▶ **STATED EXERCISE**: The data below holds a line containing "fine=.06, fscale=30, streak=.10)" and a line containing "fine=.10, fscale=25, streak=.15)"; please quote exactly those two lines and every line between them, and nothing else.

▶ **SUPPLIED MATERIAL**:
◆ ◆ ◆ ◆ ◆

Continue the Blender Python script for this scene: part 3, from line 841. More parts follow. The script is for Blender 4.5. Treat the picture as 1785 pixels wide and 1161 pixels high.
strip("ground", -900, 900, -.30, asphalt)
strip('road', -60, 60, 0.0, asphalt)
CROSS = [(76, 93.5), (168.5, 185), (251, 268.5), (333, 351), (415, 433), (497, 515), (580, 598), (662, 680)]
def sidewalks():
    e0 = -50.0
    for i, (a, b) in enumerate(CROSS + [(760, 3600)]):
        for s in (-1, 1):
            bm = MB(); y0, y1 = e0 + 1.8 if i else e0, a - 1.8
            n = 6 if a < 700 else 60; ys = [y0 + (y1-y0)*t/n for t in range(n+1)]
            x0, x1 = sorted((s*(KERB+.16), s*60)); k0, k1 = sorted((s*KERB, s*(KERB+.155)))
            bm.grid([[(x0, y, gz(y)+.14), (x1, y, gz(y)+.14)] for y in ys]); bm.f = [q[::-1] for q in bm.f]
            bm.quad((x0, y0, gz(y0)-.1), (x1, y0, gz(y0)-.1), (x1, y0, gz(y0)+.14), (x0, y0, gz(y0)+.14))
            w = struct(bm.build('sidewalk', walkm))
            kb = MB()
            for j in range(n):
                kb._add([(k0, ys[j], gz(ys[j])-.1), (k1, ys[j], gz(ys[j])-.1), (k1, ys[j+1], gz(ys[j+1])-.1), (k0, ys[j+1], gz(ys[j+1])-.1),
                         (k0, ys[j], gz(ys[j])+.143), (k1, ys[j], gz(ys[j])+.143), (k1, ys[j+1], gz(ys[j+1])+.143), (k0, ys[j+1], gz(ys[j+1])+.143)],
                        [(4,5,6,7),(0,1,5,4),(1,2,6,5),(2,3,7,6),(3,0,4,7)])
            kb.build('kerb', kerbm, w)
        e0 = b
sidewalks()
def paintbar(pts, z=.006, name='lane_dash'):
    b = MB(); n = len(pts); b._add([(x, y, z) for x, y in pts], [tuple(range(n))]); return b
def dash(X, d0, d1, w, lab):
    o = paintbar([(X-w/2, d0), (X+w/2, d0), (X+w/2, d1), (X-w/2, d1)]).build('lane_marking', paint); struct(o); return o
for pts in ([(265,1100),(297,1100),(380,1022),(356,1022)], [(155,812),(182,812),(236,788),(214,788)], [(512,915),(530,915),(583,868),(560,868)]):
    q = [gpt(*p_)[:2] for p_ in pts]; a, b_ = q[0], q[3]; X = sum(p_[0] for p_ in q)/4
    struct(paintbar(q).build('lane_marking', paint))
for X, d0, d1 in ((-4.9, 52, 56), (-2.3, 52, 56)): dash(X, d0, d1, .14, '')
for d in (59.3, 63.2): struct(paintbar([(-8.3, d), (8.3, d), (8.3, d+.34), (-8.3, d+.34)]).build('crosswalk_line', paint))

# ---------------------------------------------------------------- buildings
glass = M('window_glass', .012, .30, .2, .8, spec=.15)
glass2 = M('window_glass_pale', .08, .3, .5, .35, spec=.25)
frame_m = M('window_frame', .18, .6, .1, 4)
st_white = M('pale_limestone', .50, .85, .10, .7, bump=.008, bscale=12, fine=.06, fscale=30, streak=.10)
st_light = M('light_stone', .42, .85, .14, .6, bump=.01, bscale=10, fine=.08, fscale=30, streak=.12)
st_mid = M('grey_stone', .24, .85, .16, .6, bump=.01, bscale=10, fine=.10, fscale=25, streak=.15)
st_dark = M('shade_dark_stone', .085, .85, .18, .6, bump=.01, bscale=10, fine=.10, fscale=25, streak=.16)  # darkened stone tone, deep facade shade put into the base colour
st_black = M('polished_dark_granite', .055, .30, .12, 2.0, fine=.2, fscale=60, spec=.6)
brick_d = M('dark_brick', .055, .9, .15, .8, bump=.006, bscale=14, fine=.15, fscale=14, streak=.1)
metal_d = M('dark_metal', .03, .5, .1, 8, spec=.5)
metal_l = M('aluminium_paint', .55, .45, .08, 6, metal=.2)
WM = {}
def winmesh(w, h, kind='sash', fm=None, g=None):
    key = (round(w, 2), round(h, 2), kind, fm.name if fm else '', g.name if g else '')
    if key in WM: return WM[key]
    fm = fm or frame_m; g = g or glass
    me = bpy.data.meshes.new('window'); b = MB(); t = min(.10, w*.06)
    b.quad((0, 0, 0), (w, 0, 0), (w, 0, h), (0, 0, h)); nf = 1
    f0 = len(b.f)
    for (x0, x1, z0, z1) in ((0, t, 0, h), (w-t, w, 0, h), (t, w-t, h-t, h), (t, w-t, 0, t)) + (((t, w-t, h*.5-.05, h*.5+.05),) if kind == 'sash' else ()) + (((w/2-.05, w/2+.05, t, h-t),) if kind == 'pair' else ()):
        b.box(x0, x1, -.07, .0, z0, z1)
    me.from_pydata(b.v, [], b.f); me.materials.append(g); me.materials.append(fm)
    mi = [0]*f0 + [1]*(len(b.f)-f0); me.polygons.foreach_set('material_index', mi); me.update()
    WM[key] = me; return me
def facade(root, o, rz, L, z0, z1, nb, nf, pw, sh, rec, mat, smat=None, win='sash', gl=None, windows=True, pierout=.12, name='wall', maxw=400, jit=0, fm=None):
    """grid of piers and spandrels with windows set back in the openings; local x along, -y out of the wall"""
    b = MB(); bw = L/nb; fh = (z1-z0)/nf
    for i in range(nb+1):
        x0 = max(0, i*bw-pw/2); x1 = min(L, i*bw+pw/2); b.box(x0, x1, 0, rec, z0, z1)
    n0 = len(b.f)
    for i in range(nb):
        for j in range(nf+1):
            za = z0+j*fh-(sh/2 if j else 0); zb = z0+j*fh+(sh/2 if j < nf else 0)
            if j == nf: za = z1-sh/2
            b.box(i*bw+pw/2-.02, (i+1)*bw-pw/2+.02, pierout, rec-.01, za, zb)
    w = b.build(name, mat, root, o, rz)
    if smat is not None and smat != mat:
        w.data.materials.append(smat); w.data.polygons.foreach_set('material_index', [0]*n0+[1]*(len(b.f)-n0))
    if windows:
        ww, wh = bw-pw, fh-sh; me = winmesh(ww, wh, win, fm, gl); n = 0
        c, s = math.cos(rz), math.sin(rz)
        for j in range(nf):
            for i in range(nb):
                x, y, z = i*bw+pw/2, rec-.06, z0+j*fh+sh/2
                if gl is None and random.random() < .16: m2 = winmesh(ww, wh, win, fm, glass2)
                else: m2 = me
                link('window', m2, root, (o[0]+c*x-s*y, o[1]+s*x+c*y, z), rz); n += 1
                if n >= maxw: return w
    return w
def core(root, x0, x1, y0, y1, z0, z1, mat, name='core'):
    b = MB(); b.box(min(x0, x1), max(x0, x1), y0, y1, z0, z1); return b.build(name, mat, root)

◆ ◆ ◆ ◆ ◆

▶ **WRITTEN RESPONSE**:
st_white = M('pale_limestone', .50, .85, .10, .7, bump=.008, bscale=12, fine=.06, fscale=30, streak=.10)
st_light = M('light_stone', .42, .85, .14, .6, bump=.01, bscale=10, fine=.08, fscale=30, streak=.12)
st_mid = M('grey_stone', .24, .85, .16, .6, bump=.01, bscale=10, fine=.10, fscale=25, streak=.15)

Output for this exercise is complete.